Dissident lit
I don’t really think of that as a hot-air literary morality…It’s just to me about the things that can happen, the kinds of feelings and experiences that can be enacted for the reader, inside of this structure. That’s what I’m turned on by.
Jonathan Lethem talks ambitious novels with Salon:
My appetite as a reader was more proportionate with more formally tight books, and to learn to love books that were called the baggy monsters, I had to not just read them and find examples that I loved. I was kind of scared of them for a long time. I was like, “OK, great, it’s an amazing experience as a reader, but how do you make one of those, and believe it while making it?”

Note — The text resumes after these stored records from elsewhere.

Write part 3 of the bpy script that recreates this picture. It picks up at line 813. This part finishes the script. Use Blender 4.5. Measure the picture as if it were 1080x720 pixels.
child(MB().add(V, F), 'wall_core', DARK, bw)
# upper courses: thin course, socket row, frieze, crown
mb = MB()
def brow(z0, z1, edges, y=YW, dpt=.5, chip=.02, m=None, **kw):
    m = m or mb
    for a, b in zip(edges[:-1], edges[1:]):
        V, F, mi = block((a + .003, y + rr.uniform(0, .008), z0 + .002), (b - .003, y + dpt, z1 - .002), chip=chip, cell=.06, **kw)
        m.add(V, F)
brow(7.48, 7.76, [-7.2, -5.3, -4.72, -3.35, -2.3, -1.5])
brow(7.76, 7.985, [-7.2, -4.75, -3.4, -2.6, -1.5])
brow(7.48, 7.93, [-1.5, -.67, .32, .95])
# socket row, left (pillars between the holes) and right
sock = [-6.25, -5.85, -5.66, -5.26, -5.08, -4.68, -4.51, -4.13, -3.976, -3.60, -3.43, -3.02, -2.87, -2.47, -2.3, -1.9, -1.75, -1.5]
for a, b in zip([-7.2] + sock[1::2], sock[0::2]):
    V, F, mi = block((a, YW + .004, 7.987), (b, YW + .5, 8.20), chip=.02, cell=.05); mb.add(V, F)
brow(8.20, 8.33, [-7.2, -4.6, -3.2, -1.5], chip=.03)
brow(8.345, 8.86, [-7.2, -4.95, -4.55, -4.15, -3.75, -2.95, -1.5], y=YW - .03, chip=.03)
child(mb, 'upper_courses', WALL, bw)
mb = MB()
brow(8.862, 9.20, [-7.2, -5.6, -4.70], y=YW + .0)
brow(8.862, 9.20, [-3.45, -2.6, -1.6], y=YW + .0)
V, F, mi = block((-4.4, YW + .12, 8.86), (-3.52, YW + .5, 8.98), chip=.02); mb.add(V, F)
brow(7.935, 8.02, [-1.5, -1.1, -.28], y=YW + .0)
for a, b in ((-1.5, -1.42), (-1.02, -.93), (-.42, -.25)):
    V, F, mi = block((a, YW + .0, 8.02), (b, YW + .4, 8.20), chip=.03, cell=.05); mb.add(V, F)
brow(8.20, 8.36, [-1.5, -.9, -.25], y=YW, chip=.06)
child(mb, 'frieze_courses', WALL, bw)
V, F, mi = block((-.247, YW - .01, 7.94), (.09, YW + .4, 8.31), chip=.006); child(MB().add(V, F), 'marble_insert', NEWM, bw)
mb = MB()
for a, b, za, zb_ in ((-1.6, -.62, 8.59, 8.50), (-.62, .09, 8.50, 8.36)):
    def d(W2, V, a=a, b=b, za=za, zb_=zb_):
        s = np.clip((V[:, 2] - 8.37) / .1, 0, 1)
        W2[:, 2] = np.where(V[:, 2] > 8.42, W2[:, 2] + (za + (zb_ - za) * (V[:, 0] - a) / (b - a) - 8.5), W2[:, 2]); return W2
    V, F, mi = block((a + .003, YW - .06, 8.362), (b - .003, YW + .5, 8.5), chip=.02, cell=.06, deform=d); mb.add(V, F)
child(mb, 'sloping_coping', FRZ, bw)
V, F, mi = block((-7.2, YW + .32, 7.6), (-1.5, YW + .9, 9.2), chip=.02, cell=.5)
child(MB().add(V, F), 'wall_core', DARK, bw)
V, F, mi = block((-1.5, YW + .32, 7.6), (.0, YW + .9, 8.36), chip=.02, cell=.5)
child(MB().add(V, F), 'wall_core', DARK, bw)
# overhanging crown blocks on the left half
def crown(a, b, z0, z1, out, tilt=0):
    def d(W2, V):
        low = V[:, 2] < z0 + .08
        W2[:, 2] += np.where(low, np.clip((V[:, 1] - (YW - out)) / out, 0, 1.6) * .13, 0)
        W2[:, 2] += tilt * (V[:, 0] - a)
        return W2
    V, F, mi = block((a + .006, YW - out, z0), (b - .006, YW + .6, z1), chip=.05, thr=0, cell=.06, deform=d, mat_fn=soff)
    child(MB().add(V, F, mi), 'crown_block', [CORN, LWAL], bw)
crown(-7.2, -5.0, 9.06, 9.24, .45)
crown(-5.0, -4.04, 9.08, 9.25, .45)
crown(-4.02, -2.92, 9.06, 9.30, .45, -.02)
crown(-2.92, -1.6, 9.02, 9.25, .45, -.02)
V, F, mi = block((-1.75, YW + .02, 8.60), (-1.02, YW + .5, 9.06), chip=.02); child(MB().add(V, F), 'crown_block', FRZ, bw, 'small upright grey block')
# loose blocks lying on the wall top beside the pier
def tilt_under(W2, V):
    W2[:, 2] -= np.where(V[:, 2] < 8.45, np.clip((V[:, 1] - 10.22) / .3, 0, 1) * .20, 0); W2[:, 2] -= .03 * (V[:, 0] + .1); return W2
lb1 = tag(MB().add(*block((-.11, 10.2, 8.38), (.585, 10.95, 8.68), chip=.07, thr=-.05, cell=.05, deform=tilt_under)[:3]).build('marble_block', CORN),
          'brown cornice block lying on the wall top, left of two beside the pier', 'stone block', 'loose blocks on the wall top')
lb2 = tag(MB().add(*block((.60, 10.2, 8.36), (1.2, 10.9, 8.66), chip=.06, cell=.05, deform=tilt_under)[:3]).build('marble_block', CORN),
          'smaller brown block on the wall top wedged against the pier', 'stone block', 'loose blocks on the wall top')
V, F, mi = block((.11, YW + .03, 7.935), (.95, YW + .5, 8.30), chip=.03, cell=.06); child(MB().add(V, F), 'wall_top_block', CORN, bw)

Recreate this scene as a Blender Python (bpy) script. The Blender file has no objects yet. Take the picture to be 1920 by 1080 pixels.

And it took me a very long time to do it. I didn’t do what Norman Mailer or Jonathan Franzen think you’re supposed to do, which is write one of those things to begin with. I wrote five books that were tidier, and that’s disguised a very, very slow evolution in my craft, I guess. It wasn’t about fishing for it, or what I thought was the most important thing to do. It was about what I was capable of. And what I was increasingly interested in was this way of making something too big-time for the reader or the writer, that you fell into, that you were lost inside for a while. And I really took on those trends, as kinda like an object, almost as if I were a visual artist or something. It’s like a kind of object that started to put on weight. It was exciting.